• SOURCE MATERIAL
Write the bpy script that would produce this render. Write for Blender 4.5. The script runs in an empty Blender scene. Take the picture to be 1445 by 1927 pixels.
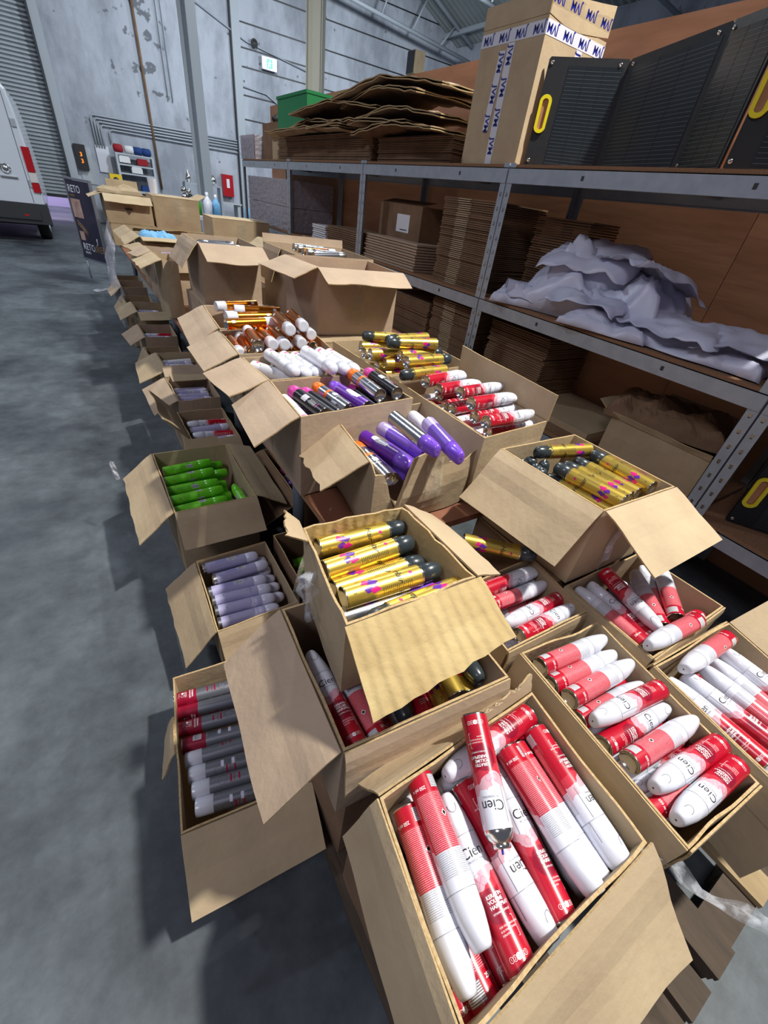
import bpy, bmesh, math, random
from mathutils import Vector, Matrix, noise
random.seed(7)
S=bpy.context.scene; COL=S.collection; PI=math.pi
# ---------------- camera ----------------
cd=bpy.data.cameras.new('camera'); cam=bpy.data.objects.new('camera',cd); COL.objects.link(cam); S.camera=cam
RX,RY,RZ=Vector((.848,.228,-.479)),Vector((-.517,.558,-.649)),Vector((.119,.798,.591))
CM=Matrix(((.848,.228,-.479),(-.517,.558,-.649),(.119,.798,.591))).to_quaternion().to_matrix()
cam.matrix_world=Matrix.Translation((0,0,1.6)) @ CM.to_4x4()
cd.sensor_fit='HORIZONTAL'; cd.sensor_width=36; cd.lens=782/1445*36; cd.clip_start=.02; cd.clip_end=100
def screen(p):
    c=CM.transposed() @ (Vector(p)-Vector((0,0,1.6)))
    return (722.5+782*c.x/-c.z, 963.5-782*c.y/-c.z) if c.z<0 else (9999,9999)
# ---------------- light ----------------
w=bpy.data.worlds.new('world'); S.world=w; w.use_nodes=True
w.node_tree.nodes['Background'].inputs[0].default_value=(.74,.76,1,1); w.node_tree.nodes['Background'].inputs[1].default_value=.18
def lamp(name,loc,power,size,col,target=None):
    l=bpy.data.lights.new(name,'AREA'); l.shape='DISK'; l.size=size; l.energy=power; l.color=col
    o=bpy.data.objects.new(name,l); COL.objects.link(o); o.location=loc
    if target: o.rotation_euler=(Vector(target)-Vector(loc)).to_track_quat('-Z','Y').to_euler()
    return o
lamp('left_fill_light',(2.8,-.5,6.4),740,.26,(1,.98,.92),(1.0,.6,.5))
lamp('left_fill_light',(3.7,7.2,6.4),420,.4,(.90,.97,1))
lamp('left_fill_light',(4.2,13.6,6.4),340,.5,(.86,.94,1),(3,17,2))
lamp('left_fill_light',(-3.2,8,6.6),300,.6,(.80,.90,1))
lamp('left_fill_light',(-3.4,-.8,5.6),150,1.6,(.90,.88,1))  # added fill lamp, unseen, brightening the left-facing carton sides
lamp('left_fill_light',(9.5,13,6.2),320,.6,(.86,.94,1),(9,17,4))
lamp('daylight_outside_door',(-1,22,3.4),300,2.5,(.78,.72,1))
S.view_settings.view_transform='Standard'; S.view_settings.look='None'; S.view_settings.gamma=1
S.view_settings.exposure=-.25; S.view_settings.use_curve_mapping=False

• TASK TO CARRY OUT
Write out again every line above exactly as given; the pictures do not belong in the copy.

• WRITTEN RESPONSE
Write the bpy script that would produce this render. Write for Blender 4.5. The script runs in an empty Blender scene. Take the picture to be 1445 by 1927 pixels.
import bpy, bmesh, math, random
from mathutils import Vector, Matrix, noise
random.seed(7)
S=bpy.context.scene; COL=S.collection; PI=math.pi
# ---------------- camera ----------------
cd=bpy.data.cameras.new('camera'); cam=bpy.data.objects.new('camera',cd); COL.objects.link(cam); S.camera=cam
RX,RY,RZ=Vector((.848,.228,-.479)),Vector((-.517,.558,-.649)),Vector((.119,.798,.591))
CM=Matrix(((.848,.228,-.479),(-.517,.558,-.649),(.119,.798,.591))).to_quaternion().to_matrix()
cam.matrix_world=Matrix.Translation((0,0,1.6)) @ CM.to_4x4()
cd.sensor_fit='HORIZONTAL'; cd.sensor_width=36; cd.lens=782/1445*36; cd.clip_start=.02; cd.clip_end=100
def screen(p):
    c=CM.transposed() @ (Vector(p)-Vector((0,0,1.6)))
    return (722.5+782*c.x/-c.z, 963.5-782*c.y/-c.z) if c.z<0 else (9999,9999)
# ---------------- light ----------------
w=bpy.data.worlds.new('world'); S.world=w; w.use_nodes=True
w.node_tree.nodes['Background'].inputs[0].default_value=(.74,.76,1,1); w.node_tree.nodes['Background'].inputs[1].default_value=.18
def lamp(name,loc,power,size,col,target=None):
    l=bpy.data.lights.new(name,'AREA'); l.shape='DISK'; l.size=size; l.energy=power; l.color=col
    o=bpy.data.objects.new(name,l); COL.objects.link(o); o.location=loc
    if target: o.rotation_euler=(Vector(target)-Vector(loc)).to_track_quat('-Z','Y').to_euler()
    return o
lamp('left_fill_light',(2.8,-.5,6.4),740,.26,(1,.98,.92),(1.0,.6,.5))
lamp('left_fill_light',(3.7,7.2,6.4),420,.4,(.90,.97,1))
lamp('left_fill_light',(4.2,13.6,6.4),340,.5,(.86,.94,1),(3,17,2))
lamp('left_fill_light',(-3.2,8,6.6),300,.6,(.80,.90,1))
lamp('left_fill_light',(-3.4,-.8,5.6),150,1.6,(.90,.88,1))  # added fill lamp, unseen, brightening the left-facing carton sides
lamp('left_fill_light',(9.5,13,6.2),320,.6,(.86,.94,1),(9,17,4))
lamp('daylight_outside_door',(-1,22,3.4),300,2.5,(.78,.72,1))
S.view_settings.view_transform='Standard'; S.view_settings.look='None'; S.view_settings.gamma=1
S.view_settings.exposure=-.25; S.view_settings.use_curve_mapping=False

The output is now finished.